- _THE TASK_: Print the listing that follows, character for character.

- _STORED RECORDS_:
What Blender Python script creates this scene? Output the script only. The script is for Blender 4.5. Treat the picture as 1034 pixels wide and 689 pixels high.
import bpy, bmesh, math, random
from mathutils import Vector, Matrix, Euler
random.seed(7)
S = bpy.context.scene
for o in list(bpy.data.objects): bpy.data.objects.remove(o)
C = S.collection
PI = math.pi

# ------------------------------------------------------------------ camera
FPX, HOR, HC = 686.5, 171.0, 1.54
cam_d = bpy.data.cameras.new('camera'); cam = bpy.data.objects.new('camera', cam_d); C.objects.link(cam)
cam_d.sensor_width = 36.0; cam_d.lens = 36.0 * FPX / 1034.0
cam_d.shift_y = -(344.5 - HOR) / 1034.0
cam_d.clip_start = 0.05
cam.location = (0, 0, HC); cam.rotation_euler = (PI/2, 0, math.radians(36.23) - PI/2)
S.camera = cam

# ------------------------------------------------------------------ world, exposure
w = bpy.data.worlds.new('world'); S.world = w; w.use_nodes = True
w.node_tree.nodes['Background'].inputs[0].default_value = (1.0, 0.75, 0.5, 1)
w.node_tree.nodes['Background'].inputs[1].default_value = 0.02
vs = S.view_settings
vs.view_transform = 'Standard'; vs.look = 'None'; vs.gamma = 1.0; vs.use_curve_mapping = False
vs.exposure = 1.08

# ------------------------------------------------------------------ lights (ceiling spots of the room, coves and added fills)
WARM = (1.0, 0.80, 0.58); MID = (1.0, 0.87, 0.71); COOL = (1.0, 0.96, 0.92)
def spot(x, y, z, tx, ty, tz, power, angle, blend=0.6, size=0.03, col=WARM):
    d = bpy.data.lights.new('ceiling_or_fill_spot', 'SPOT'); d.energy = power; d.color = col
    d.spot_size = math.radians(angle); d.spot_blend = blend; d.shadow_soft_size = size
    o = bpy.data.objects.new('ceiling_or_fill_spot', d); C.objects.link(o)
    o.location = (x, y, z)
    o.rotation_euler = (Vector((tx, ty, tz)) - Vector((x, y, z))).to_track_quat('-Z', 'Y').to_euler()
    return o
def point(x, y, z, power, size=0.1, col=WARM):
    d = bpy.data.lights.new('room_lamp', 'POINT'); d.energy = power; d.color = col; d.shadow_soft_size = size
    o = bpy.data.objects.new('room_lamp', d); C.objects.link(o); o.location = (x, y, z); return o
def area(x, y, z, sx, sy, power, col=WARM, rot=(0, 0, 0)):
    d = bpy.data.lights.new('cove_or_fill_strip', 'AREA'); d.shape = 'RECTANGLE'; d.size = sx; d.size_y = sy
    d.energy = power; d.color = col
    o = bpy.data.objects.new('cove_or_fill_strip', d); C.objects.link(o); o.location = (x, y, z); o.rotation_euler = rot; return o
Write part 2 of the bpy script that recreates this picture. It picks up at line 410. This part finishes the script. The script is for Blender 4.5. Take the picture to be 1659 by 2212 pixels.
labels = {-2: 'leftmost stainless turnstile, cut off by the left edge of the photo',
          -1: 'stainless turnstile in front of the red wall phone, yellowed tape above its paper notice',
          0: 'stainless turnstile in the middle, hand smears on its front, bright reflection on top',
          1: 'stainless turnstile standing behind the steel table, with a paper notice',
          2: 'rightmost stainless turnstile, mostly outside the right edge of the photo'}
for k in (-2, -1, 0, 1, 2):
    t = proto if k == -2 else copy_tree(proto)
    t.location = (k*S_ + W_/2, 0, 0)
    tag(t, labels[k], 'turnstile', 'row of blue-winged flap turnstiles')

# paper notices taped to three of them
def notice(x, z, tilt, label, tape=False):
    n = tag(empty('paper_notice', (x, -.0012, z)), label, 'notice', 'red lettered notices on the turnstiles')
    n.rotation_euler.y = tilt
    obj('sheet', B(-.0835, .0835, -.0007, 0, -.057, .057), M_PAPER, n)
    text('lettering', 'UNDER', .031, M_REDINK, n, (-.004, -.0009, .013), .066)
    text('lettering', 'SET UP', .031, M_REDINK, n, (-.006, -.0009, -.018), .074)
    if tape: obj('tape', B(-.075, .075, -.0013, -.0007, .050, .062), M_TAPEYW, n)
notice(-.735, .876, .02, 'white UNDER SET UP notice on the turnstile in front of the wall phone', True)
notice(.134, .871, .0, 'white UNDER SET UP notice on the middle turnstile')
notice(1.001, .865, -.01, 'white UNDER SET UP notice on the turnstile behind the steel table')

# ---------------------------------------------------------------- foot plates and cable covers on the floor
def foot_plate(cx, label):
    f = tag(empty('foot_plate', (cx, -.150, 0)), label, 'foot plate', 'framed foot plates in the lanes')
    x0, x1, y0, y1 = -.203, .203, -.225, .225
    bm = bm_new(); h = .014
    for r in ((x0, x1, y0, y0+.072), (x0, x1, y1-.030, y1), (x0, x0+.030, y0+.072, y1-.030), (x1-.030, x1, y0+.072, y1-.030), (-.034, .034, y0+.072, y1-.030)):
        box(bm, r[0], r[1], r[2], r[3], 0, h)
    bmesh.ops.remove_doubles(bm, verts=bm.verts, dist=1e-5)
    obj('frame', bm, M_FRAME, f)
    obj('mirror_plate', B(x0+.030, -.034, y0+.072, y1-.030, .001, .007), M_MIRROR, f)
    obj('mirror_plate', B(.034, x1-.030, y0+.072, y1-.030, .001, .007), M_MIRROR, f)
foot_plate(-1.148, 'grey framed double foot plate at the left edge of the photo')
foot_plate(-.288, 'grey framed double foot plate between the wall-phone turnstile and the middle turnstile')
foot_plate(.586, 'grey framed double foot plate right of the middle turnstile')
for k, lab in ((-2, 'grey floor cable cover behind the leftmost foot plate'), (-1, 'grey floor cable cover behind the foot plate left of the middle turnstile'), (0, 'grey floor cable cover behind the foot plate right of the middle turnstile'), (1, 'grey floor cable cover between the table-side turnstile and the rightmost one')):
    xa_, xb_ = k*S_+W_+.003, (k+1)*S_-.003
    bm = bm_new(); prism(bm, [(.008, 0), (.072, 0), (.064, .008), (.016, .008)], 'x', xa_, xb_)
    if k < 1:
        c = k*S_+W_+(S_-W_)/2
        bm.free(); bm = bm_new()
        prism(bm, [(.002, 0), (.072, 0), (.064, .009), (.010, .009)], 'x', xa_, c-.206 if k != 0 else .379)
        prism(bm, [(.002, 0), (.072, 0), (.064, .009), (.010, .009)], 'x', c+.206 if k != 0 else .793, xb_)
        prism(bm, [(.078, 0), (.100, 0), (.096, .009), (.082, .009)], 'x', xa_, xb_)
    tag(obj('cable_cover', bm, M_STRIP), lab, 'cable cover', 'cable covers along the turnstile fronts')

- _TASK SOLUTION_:
What Blender Python script creates this scene? Output the script only. The script is for Blender 4.5. Treat the picture as 1034 pixels wide and 689 pixels high.
import bpy, bmesh, math, random
from mathutils import Vector, Matrix, Euler
random.seed(7)
S = bpy.context.scene
for o in list(bpy.data.objects): bpy.data.objects.remove(o)
C = S.collection
PI = math.pi

# ------------------------------------------------------------------ camera
FPX, HOR, HC = 686.5, 171.0, 1.54
cam_d = bpy.data.cameras.new('camera'); cam = bpy.data.objects.new('camera', cam_d); C.objects.link(cam)
cam_d.sensor_width = 36.0; cam_d.lens = 36.0 * FPX / 1034.0
cam_d.shift_y = -(344.5 - HOR) / 1034.0
cam_d.clip_start = 0.05
cam.location = (0, 0, HC); cam.rotation_euler = (PI/2, 0, math.radians(36.23) - PI/2)
S.camera = cam

# ------------------------------------------------------------------ world, exposure
w = bpy.data.worlds.new('world'); S.world = w; w.use_nodes = True
w.node_tree.nodes['Background'].inputs[0].default_value = (1.0, 0.75, 0.5, 1)
w.node_tree.nodes['Background'].inputs[1].default_value = 0.02
vs = S.view_settings
vs.view_transform = 'Standard'; vs.look = 'None'; vs.gamma = 1.0; vs.use_curve_mapping = False
vs.exposure = 1.08

# ------------------------------------------------------------------ lights (ceiling spots of the room, coves and added fills)
WARM = (1.0, 0.80, 0.58); MID = (1.0, 0.87, 0.71); COOL = (1.0, 0.96, 0.92)
def spot(x, y, z, tx, ty, tz, power, angle, blend=0.6, size=0.03, col=WARM):
    d = bpy.data.lights.new('ceiling_or_fill_spot', 'SPOT'); d.energy = power; d.color = col
    d.spot_size = math.radians(angle); d.spot_blend = blend; d.shadow_soft_size = size
    o = bpy.data.objects.new('ceiling_or_fill_spot', d); C.objects.link(o)
    o.location = (x, y, z)
    o.rotation_euler = (Vector((tx, ty, tz)) - Vector((x, y, z))).to_track_quat('-Z', 'Y').to_euler()
    return o
def point(x, y, z, power, size=0.1, col=WARM):
    d = bpy.data.lights.new('room_lamp', 'POINT'); d.energy = power; d.color = col; d.shadow_soft_size = size
    o = bpy.data.objects.new('room_lamp', d); C.objects.link(o); o.location = (x, y, z); return o
def area(x, y, z, sx, sy, power, col=WARM, rot=(0, 0, 0)):
    d = bpy.data.lights.new('cove_or_fill_strip', 'AREA'); d.shape = 'RECTANGLE'; d.size = sx; d.size_y = sy
    d.energy = power; d.color = col
    o = bpy.data.objects.new('cove_or_fill_strip', d); C.objects.link(o); o.location = (x, y, z); o.rotation_euler = rot; return o
Write part 2 of the bpy script that recreates this picture. It picks up at line 410. This part finishes the script. The script is for Blender 4.5. Take the picture to be 1659 by 2212 pixels.
labels = {-2: 'leftmost stainless turnstile, cut off by the left edge of the photo',
          -1: 'stainless turnstile in front of the red wall phone, yellowed tape above its paper notice',
          0: 'stainless turnstile in the middle, hand smears on its front, bright reflection on top',
          1: 'stainless turnstile standing behind the steel table, with a paper notice',
          2: 'rightmost stainless turnstile, mostly outside the right edge of the photo'}
for k in (-2, -1, 0, 1, 2):
    t = proto if k == -2 else copy_tree(proto)
    t.location = (k*S_ + W_/2, 0, 0)
    tag(t, labels[k], 'turnstile', 'row of blue-winged flap turnstiles')

# paper notices taped to three of them
def notice(x, z, tilt, label, tape=False):
    n = tag(empty('paper_notice', (x, -.0012, z)), label, 'notice', 'red lettered notices on the turnstiles')
    n.rotation_euler.y = tilt
    obj('sheet', B(-.0835, .0835, -.0007, 0, -.057, .057), M_PAPER, n)
    text('lettering', 'UNDER', .031, M_REDINK, n, (-.004, -.0009, .013), .066)
    text('lettering', 'SET UP', .031, M_REDINK, n, (-.006, -.0009, -.018), .074)
    if tape: obj('tape', B(-.075, .075, -.0013, -.0007, .050, .062), M_TAPEYW, n)
notice(-.735, .876, .02, 'white UNDER SET UP notice on the turnstile in front of the wall phone', True)
notice(.134, .871, .0, 'white UNDER SET UP notice on the middle turnstile')
notice(1.001, .865, -.01, 'white UNDER SET UP notice on the turnstile behind the steel table')

# ---------------------------------------------------------------- foot plates and cable covers on the floor
def foot_plate(cx, label):
    f = tag(empty('foot_plate', (cx, -.150, 0)), label, 'foot plate', 'framed foot plates in the lanes')
    x0, x1, y0, y1 = -.203, .203, -.225, .225
    bm = bm_new(); h = .014
    for r in ((x0, x1, y0, y0+.072), (x0, x1, y1-.030, y1), (x0, x0+.030, y0+.072, y1-.030), (x1-.030, x1, y0+.072, y1-.030), (-.034, .034, y0+.072, y1-.030)):
        box(bm, r[0], r[1], r[2], r[3], 0, h)
    bmesh.ops.remove_doubles(bm, verts=bm.verts, dist=1e-5)
    obj('frame', bm, M_FRAME, f)
    obj('mirror_plate', B(x0+.030, -.034, y0+.072, y1-.030, .001, .007), M_MIRROR, f)
    obj('mirror_plate', B(.034, x1-.030, y0+.072, y1-.030, .001, .007), M_MIRROR, f)
foot_plate(-1.148, 'grey framed double foot plate at the left edge of the photo')
foot_plate(-.288, 'grey framed double foot plate between the wall-phone turnstile and the middle turnstile')
foot_plate(.586, 'grey framed double foot plate right of the middle turnstile')
for k, lab in ((-2, 'grey floor cable cover behind the leftmost foot plate'), (-1, 'grey floor cable cover behind the foot plate left of the middle turnstile'), (0, 'grey floor cable cover behind the foot plate right of the middle turnstile'), (1, 'grey floor cable cover between the table-side turnstile and the rightmost one')):
    xa_, xb_ = k*S_+W_+.003, (k+1)*S_-.003
    bm = bm_new(); prism(bm, [(.008, 0), (.072, 0), (.064, .008), (.016, .008)], 'x', xa_, xb_)
    if k < 1:
        c = k*S_+W_+(S_-W_)/2
        bm.free(); bm = bm_new()
        prism(bm, [(.002, 0), (.072, 0), (.064, .009), (.010, .009)], 'x', xa_, c-.206 if k != 0 else .379)
        prism(bm, [(.002, 0), (.072, 0), (.064, .009), (.010, .009)], 'x', c+.206 if k != 0 else .793, xb_)
        prism(bm, [(.078, 0), (.100, 0), (.096, .009), (.082, .009)], 'x', xa_, xb_)
    tag(obj('cable_cover', bm, M_STRIP), lab, 'cable cover', 'cable covers along the turnstile fronts')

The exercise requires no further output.